SET PROBLEM:
Look through the lines below and extract any with the word "Continue".

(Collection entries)
------------------------------------

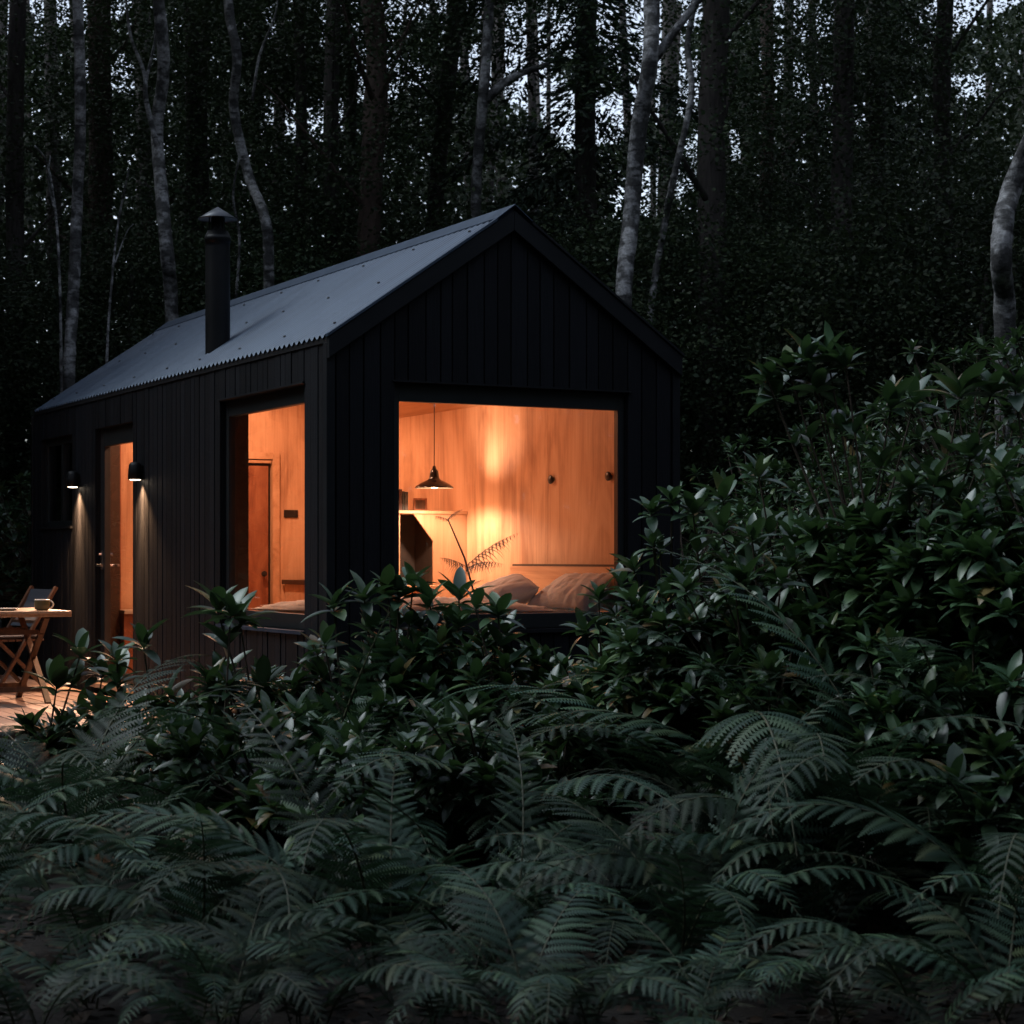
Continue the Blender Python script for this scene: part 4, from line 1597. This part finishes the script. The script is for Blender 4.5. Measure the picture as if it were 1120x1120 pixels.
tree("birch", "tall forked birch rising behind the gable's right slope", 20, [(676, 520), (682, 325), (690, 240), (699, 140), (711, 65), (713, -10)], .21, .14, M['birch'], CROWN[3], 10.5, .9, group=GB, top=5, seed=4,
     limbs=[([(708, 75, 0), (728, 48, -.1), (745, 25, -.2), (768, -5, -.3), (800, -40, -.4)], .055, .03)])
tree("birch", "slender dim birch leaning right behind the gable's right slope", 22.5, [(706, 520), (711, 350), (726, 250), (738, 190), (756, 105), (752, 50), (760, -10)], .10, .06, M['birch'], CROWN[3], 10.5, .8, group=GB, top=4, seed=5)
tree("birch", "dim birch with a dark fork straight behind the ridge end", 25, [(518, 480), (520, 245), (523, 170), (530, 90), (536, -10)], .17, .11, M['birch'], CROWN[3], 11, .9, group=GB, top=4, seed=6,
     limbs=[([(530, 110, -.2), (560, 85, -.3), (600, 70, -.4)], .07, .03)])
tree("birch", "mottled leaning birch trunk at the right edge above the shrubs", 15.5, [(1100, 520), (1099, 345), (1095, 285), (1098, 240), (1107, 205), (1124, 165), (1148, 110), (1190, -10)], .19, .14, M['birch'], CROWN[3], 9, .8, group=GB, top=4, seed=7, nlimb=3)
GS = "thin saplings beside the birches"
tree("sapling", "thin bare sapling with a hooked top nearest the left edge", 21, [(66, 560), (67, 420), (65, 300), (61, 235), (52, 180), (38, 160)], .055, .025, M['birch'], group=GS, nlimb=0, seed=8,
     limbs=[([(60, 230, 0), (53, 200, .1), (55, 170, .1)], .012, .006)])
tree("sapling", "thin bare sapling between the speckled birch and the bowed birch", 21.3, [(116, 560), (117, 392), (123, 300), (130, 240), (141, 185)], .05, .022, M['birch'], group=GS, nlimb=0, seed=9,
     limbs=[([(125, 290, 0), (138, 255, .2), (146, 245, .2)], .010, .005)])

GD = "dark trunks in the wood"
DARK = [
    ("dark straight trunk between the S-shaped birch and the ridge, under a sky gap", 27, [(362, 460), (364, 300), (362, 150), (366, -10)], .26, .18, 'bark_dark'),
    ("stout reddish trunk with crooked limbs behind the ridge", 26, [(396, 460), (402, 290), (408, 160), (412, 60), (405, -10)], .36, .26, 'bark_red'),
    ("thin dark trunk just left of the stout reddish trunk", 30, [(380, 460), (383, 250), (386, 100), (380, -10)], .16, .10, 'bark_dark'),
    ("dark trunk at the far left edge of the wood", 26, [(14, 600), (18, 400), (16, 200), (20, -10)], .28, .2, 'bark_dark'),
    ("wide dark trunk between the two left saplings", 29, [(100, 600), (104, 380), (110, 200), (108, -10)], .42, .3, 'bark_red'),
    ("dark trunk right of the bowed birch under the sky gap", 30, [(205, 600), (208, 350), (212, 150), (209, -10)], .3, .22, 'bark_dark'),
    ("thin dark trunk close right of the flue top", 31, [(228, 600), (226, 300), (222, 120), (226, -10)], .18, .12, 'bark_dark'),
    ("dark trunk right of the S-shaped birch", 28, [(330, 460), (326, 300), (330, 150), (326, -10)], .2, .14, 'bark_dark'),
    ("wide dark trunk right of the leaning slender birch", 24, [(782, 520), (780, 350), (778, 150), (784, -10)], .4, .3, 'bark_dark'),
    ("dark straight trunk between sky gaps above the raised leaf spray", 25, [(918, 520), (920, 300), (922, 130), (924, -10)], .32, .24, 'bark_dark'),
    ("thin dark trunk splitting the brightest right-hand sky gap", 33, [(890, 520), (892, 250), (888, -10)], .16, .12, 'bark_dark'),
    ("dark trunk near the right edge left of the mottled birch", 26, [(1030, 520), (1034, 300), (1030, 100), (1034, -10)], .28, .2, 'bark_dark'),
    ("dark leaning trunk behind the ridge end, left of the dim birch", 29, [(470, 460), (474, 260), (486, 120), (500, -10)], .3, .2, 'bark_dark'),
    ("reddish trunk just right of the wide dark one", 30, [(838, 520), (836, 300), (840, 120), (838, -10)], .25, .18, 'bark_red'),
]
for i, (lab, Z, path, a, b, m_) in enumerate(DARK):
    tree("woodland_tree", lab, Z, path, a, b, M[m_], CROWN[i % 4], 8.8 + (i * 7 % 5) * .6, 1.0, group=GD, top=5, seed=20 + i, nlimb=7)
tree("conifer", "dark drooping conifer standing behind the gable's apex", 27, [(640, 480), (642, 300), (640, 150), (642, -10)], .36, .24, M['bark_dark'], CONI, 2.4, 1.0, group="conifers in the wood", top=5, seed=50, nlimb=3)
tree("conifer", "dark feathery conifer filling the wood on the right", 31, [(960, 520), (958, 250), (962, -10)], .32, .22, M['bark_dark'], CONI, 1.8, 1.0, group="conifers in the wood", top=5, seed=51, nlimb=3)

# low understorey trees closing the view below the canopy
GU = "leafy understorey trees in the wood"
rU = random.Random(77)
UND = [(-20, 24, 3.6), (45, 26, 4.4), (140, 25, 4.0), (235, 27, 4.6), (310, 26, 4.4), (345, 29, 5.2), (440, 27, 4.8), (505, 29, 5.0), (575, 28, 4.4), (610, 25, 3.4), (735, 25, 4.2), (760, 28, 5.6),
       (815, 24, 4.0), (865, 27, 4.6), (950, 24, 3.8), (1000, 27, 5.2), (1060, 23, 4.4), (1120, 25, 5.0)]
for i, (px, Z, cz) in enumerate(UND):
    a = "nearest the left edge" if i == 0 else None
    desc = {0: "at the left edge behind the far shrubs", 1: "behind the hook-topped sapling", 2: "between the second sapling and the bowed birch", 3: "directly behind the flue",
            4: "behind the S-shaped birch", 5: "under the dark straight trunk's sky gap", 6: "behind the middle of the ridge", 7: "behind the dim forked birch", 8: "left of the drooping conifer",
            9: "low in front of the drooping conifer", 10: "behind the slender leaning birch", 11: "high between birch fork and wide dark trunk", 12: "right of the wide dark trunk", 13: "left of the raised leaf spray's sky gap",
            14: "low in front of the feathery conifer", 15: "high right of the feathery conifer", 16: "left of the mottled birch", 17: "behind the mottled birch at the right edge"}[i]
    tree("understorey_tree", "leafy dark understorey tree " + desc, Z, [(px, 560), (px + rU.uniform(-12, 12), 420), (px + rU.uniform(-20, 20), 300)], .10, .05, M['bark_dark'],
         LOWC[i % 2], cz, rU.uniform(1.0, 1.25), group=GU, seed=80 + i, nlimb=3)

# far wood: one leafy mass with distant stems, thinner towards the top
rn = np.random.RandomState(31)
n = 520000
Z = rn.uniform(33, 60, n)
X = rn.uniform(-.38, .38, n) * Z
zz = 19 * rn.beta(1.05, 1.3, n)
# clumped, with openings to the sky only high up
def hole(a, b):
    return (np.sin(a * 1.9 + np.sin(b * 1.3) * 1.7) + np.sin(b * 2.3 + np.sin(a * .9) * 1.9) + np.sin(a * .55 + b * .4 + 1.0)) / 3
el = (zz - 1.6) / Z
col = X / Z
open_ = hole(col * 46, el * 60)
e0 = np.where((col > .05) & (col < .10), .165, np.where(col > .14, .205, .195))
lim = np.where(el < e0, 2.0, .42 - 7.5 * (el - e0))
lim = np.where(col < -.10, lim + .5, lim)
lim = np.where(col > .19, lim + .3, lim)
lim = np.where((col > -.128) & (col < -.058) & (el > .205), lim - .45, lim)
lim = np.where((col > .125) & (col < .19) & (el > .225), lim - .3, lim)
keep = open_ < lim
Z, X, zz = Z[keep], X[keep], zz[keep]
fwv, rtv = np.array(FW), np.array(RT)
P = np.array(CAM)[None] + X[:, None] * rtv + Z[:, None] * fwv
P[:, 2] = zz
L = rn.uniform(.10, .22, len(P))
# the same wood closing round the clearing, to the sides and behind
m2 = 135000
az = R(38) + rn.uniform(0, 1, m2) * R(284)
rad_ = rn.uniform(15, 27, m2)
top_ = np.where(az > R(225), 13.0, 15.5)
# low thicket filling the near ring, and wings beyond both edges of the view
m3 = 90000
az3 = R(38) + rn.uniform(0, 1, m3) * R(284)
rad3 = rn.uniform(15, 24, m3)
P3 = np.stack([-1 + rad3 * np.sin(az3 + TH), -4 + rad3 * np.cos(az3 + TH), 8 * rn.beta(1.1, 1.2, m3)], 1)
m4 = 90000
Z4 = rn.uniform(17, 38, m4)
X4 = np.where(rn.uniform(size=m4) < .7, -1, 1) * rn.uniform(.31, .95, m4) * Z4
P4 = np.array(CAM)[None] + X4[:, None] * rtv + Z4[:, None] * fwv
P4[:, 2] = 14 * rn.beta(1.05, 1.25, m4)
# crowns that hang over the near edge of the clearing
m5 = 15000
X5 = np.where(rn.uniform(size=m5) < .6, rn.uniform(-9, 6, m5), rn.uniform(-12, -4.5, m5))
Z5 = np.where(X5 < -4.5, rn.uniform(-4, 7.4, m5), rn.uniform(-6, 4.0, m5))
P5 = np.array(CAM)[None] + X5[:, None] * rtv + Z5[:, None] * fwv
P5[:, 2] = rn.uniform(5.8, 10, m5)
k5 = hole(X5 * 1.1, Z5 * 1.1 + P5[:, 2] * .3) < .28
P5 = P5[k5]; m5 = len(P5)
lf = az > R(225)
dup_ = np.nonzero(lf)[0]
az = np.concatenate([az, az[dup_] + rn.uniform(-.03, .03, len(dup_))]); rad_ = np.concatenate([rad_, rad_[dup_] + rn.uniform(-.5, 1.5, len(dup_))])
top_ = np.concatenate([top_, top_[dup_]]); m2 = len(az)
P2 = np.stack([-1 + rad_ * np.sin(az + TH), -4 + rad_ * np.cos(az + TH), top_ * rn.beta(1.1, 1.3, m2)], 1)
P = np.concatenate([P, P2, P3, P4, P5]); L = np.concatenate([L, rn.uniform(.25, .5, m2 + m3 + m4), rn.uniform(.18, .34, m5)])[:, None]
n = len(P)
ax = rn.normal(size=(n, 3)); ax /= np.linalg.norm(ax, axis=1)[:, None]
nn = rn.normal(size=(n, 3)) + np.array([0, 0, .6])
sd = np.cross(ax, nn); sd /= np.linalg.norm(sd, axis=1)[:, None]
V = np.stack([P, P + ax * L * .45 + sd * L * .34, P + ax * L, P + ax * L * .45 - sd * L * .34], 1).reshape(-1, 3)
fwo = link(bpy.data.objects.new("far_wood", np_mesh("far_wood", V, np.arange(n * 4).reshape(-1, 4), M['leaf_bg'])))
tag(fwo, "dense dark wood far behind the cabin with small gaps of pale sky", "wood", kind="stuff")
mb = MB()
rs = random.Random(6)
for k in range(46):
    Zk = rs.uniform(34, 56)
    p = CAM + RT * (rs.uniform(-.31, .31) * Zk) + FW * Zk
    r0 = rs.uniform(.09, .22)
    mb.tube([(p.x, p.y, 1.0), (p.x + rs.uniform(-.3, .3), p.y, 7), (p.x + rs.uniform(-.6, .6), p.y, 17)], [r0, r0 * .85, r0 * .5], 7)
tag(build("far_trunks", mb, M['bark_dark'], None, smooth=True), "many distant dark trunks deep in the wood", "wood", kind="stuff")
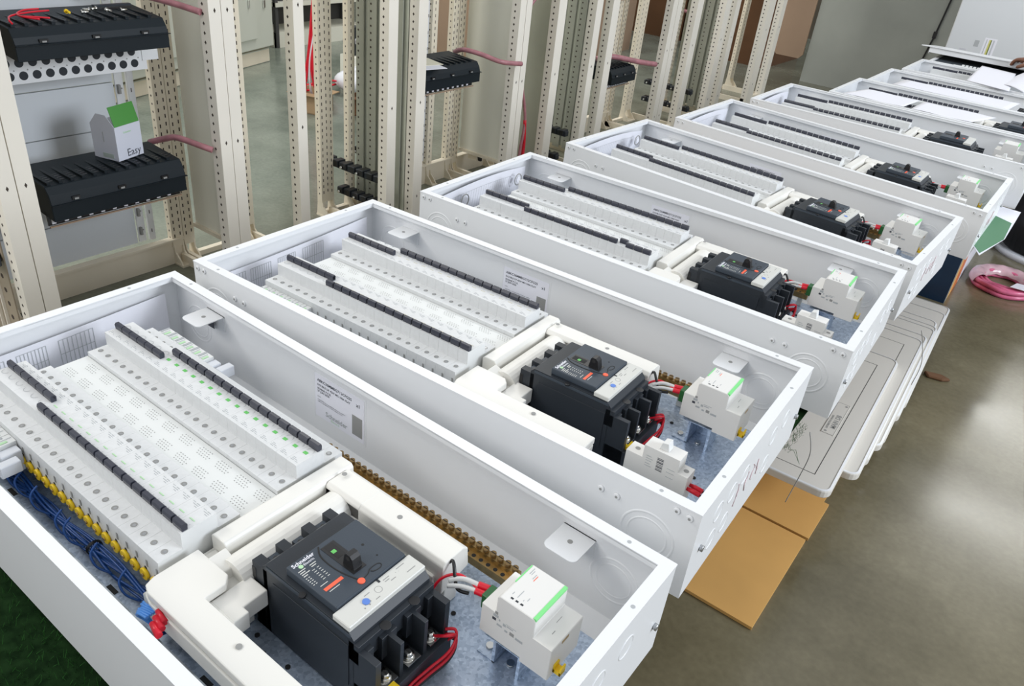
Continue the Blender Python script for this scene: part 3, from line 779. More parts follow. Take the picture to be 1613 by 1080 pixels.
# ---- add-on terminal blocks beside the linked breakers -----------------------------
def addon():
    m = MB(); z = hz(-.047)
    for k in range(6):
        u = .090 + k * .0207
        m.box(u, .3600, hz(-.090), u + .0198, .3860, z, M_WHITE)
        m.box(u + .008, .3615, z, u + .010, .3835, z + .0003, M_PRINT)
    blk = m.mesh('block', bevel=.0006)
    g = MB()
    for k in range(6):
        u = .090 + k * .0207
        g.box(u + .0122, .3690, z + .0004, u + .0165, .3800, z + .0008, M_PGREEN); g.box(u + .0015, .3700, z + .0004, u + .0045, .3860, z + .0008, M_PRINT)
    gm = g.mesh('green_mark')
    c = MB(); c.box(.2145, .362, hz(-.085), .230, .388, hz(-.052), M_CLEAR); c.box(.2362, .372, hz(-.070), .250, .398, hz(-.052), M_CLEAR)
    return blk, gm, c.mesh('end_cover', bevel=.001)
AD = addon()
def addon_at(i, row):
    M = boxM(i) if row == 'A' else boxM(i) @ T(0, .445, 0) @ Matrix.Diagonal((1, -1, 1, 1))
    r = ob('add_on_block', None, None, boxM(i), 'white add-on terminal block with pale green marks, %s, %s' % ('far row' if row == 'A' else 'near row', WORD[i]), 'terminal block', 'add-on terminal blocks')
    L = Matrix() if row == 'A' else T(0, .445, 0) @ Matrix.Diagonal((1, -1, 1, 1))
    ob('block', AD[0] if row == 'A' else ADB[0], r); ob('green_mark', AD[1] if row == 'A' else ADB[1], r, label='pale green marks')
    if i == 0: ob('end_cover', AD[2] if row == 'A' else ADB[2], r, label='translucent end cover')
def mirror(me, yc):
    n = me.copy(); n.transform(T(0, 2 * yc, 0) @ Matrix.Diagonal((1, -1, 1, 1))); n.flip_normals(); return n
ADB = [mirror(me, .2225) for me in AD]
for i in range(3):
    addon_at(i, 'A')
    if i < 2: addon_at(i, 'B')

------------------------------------

FULL ANSWER:
Continue the Blender Python script for this scene: part 4, from line 1597. This part finishes the script. The script is for Blender 4.5. Measure the picture as if it were 1120x1120 pixels.
Continue the Blender Python script for this scene: part 3, from line 779. More parts follow. Take the picture to be 1613 by 1080 pixels.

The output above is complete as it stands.